Comment même dans les approches les plus « objectives » sauver malgré tout les intérêts de la clinique ? On peut le faire de plusieurs façons, et à plusieurs degrés. Déjà en utilisant des épreuves standardisées certes, mais globales plutôt que spécifiques. C’est ainsi que A. Binet comme Wechsler défendaient leurs tests contre Spearman. Ils avaient de bonnes raisons pour cela.

Ce n’est pas par incapacité, manque de science ou de rigueur, mais après réflexion qu’Alfred Binet avait retenu pour son test de petites épreuves proches de la vie courante, et faisant appel aux fonctions supérieures les plus globales. On chercherait en vain disait-il l'intelligence dans des fonctions élémentaires comme la sensation ou l’attention 690  ; elle est déjà une fonction complexe. ‘«’ ‘  Compréhension, invention, direction et censure, l'intelligence tient en ces quatre mots »’ explique-t-il 691 . R. Zazzo rapporte ainsi la réaction de Simon quand il lui présenta sa première rectification du Binet-Simon : ‘«’ ‘- Pourquoi cette rigueur, cet excès de rigueur ? Notre instrument n’en demande pas tant. Et la prétendue netteté de vos chiffres risque de brouiller les habitudes, l’intuition qu’une longue familiarité avec cet instrument nous a donnés”’. Cet accent mis sur le sens clinique plus que sur la mesure, était partagé par Binet qui réclamait ‘«’ ‘du tact, du doigté dans l’usage de son test’”. ‘«’ ‘Ce n’est pas, dit-il, une machine qui donne notre poids imprimé sur un ticket comme une bascule de gare”.’ 692

C'est un fonctionnement global du sujet que le psychologue doit prendre en compte pour le comprendre vraiment, et qu'il évaluera mieux à travers des épreuves globales et composites, et au-delà, à travers l'ensemble des évènements de leur rencontre. Même s'il est utile pour lui de dépister tel déficit particulier très spécifique. Si les tests classiques, comme le Binet-Simon et ses dérivés ou le WISC, ont résisté au temps, c'est parce que leurs concepteurs ont été pragmatiques. Ils ont préféré tester d’emblée des réactions globales qu’ils savaient complexes, plutôt que de tenter d’atteindre des processus élémentaires, 693 qu’il aurait bien fallu ensuite recomposer. Binet ne procède pas à une analyse factorielle. Il va vers la personne avec une série d’épreuves dont beaucoup mobilisent sa personnalité entière. Pour mobiliser, comme dans la vie, un peu de toute la personne, il va mettre un peu de tout dans son test.

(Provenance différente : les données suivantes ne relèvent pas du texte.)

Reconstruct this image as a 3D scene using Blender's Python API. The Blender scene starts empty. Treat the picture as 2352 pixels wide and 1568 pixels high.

Les tests conçus au départ comme des tests généraux, essayant de toucher à tout, et d’impliquer différents aspects de la personnalité du sujet (genre tests hochepot) sont sans doute irremplaçables en clinique. Le premier moyen pour l’utilisateur de test de s’approcher de l’autre, sans le découper en secteurs, repose sur l’utilisation d’épreuves suffisamment globales, composites ou grossières, pour mobiliser dans des proportions non quantifiables mais certaines la personnalité du sujet dans tous ses aspects. Avec des épreuves globales on court moins le risque de laisser de coté un élément important. Ainsi faisaient les premiers psychologues. D’où le maintien de la faveur dont jouissent les bons vieux tests.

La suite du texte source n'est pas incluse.